Die App dient den Ehrenamtlichen als eine Art Moderationshilfe. Anhand möglichst einfacher Sprache, Fragetechniken und Bildern soll zu Gesprächen über lebensgeschichtliche Themen angeregt werden. Zu diesen biographischen Themen zählt etwa das Reisen. Fragen zu eigenen Reiseerfahrungen oder einfaches Kartenmaterial und Bilder von Reisezielen sollen beispielsweise den Austausch zu diesem Themenbereich fördern. Erste Rückmeldungen zum praktischen Einsatz der App stimmen positiv. „Wir stehen mit den Mitwirkenden regelmäßig in Kontakt. Gerade gestern hat mir eine Ehrenamtliche berichtet, dass die App ein wunderbarer Ansatz sei, um auf frühere Erinnerungen zurückgreifen zu können. Besonders gefreut hat mich die Rückmeldung einer Bewohnerin, die mir sagte, dass sie sich schon auf das nächste Gespräch sehr freue“, erzählt Katharina Giordano. Eine Ehrenamtliche habe die integrierten Fotos als Seelenöffner bezeichnet, was den stimulierenden Charakter der App betone.   

Biographiearbeit gewinnt in der logopädischen Forschung und Praxis zunehmend an Bedeutung. „Häufig wird mit der Logopädie die Behandlung von Sprech- oder Sprachstörungen verbunden. Immer mehr Aufmerksamkeit erfährt jedoch auch das Schaffen oder Ermöglichen von Kommunikation bei nicht erkrankten Personen im Sinne einer präventiven Maßnahme. Im Fokus stehen Aspekte wie Lebensqualität, Teilhabe und ein positives Identitätserleben, die unter anderem durch biographie-orientierte Ansätze gefördert werden sollen“, erläutert Dr.
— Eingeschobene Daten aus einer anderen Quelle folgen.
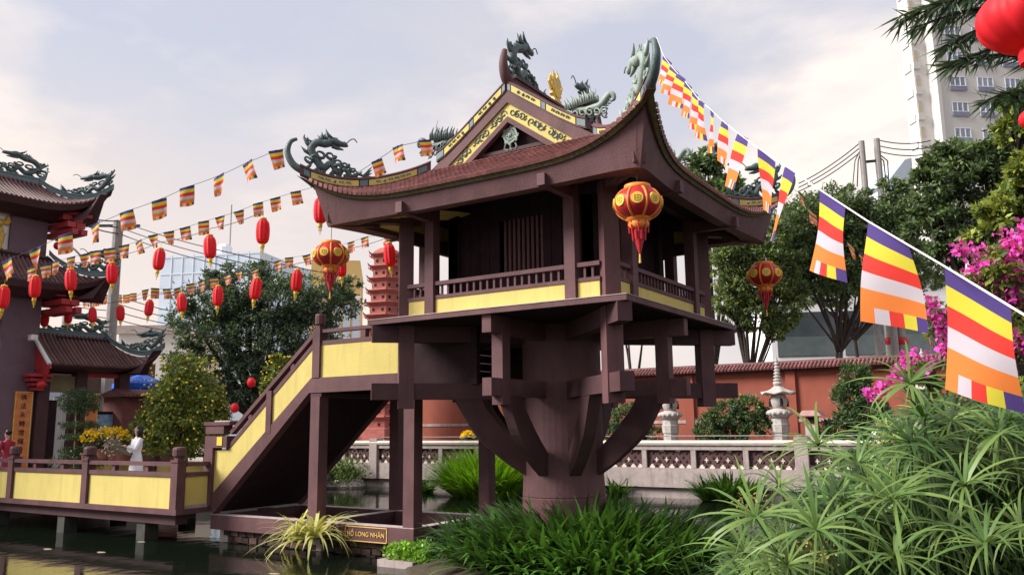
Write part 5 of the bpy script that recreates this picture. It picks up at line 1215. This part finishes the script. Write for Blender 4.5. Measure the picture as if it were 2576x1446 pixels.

Sabine Corsten, Professorin für Logopädie an der KH Mainz und Leiterin sowie Koordinatorin des Projekts.  

Durch die aktuelle Coronalage hätten die Gespräche für die Beteiligten eine besondere Stellung erhalten, schildert Katharina Giordano. „Wir hätten uns natürlich eine Erprobung im direkten Austausch gewünscht. Trotzdem sind wir froh, dass wir den Einsatz der App in digitaler Form umsetzen konnten. Denn gerade jetzt sind die Gespräche für die Bewohner*innen aber auch die Ehrenamtlichen besonders wichtig. Das Gefühl, in dieser Zeit durch die gemeinsamen Gespräche helfen zu können und einen Kontakt herzustellen, ist zudem für die Ehrenamtlichen nochmals eine zusätzliche Motivation.“

Das Projekt BaSeTaLK läuft bis Ende Sommer 2022 und wird mit rund 650.000 Euro über die Förderlinie FH-Sozial des Bundesministeriums für Bildung und Forschung (BMBF) gefördert. Die Umsetzung erfolgt in Kooperation der Katholischen Hochschule Mainz (KH Mainz) mit der Ostbayerischen Technischen Hochschule Regensburg (OTH Regensburg) sowie in Zusammenarbeit mit Dr. Annie Hill und Sarah J. Wallace PhD, beide von der University of Queensland Brisbane, sowie Professorin Miranda Rose von der La Trobe University Melbourne. Nach Abschluss des Projekts soll die App für den Einsatz in Pflegeeinrichtungen und möglichen anderen Settings frei zur Verfügung stehen.